I can point out that there is already a class of functions that anyone would agree fit the description above, which are the arithmetic functions +-×÷
. They are indispensable tools, and it's interesting to note that they are also represented with symbols (not necessarily the same ones) in nearly every language.
Why is it that a function as broadly useful as addition should exist at all? It's one example of mathematics (and even if you don't consider programming to be mathematics, it can certainly be described by mathematics) being more structured than direct reasoning can explain. This happens because math imposes structure on itself, as facts about one mathematical object can constrain the behavior of another. The structure might manifest as theorems mathematicians can prove, theorems they can't, or the fuzzier ideas sometimes called "folk theorems". A good illustration is Ulam's spiral, the tendency of prime numbers to follow arithmetic patterns. There are a few proofs about specific patterns, and conjectures about others. The broader folk theorem that primes will show patterns in any simple arithmetic arrangement is too vague to even prove, but has lots of supporting evidence and is of practical use to mathematicians working in the field.

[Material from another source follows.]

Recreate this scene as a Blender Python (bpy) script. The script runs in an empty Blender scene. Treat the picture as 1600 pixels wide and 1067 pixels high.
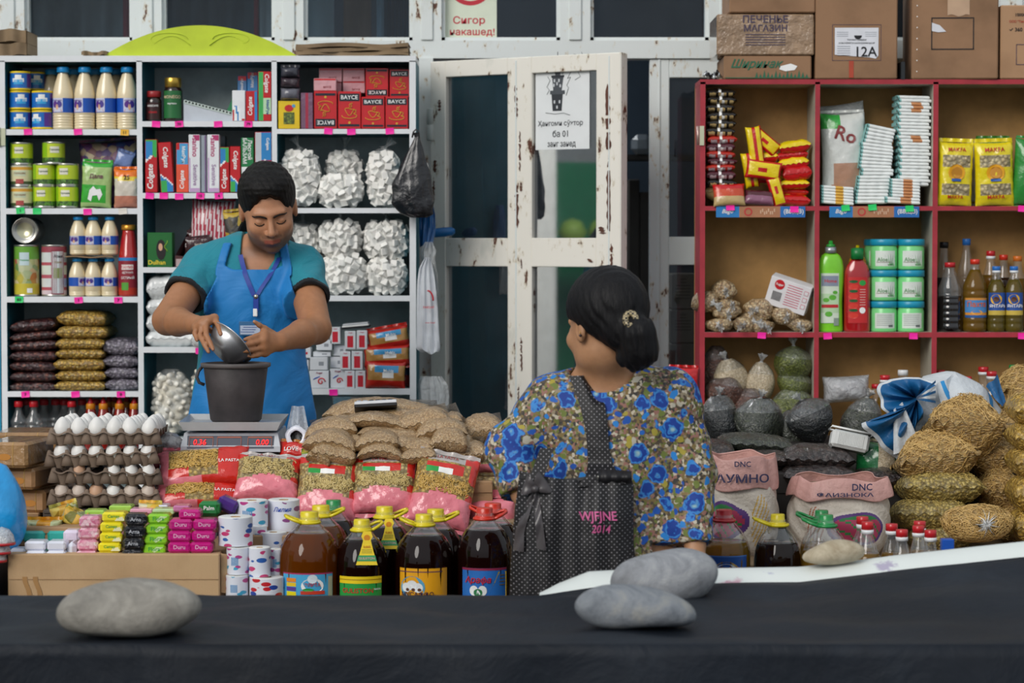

Folk theorems are a lot like design patterns in programming, in that they can guide or describe an implementation but don't appear in the code directly. A primitive, in contrast, is a precisely specified operation, so it can be used for both organization and in the actual code.
Primitives obey mathematical rules—for example that subtraction undoes addition. A sequence of primitives can be manipulated algebraically using these rules, changing it to a different sequence that does the same computation. Symbols are a good fit for algebraic manipulation because the lower overhead required to read them makes it easier to recognize groups of symbols and move them around. The programmer still has to choose what changes to make, but primitive symbols make it easier to perform them correctly.
APL adds a few arithmetic primitives that aren't common in other languages, but its main contribution is array primitives. Some later APL-family languages including BQN also add combinators—tacit primitives for working with functions (mathematics does have the composition ∘
; the difference is that APL's combinators are for functions of one or two arguments).
The main reason for the three domains of arithmetic, functions, and arrays is simply that these are the main types used for computations in BQN. It might be interesting to note that there are no namespace primitives. In BQN namespaces are used for code organization, not computation. Something similar happens with arrays in C: they aren't the object of computation, so while there are operators for working with pointers (addition, referencing and dereferencing), there aren't any for arrays. One step that makes BQN arrays more suitable to have primitives defined on them is that they are immutable.
These days many popular languages have standard functions or methods for working with arrays, like concatenation, reversal, and mapping. But they're usually treated more as utilities than primitives, and in some cases have extra functionality tacked on that makes them more complicated and less composable (for example Javascript's mapping passes extra arguments to the operand).
BQN's set of primitives is made with more emphasis on simple and consistent design, and of course each primitive is written with a single symbol. In a system like this, the benefits of individual primitives like fewer edge cases and applicability to multiple domains reinforce each other. Algebraic manipulation also becomes a powerful tool for refactoring, modifying, or optimizing code safely. I think that recognizing "primitiveness" as a feature of certain functions has been very helpful in designing BQN and that understanding individual primitives and their relationships makes it easier to develop correct and general code more quickly.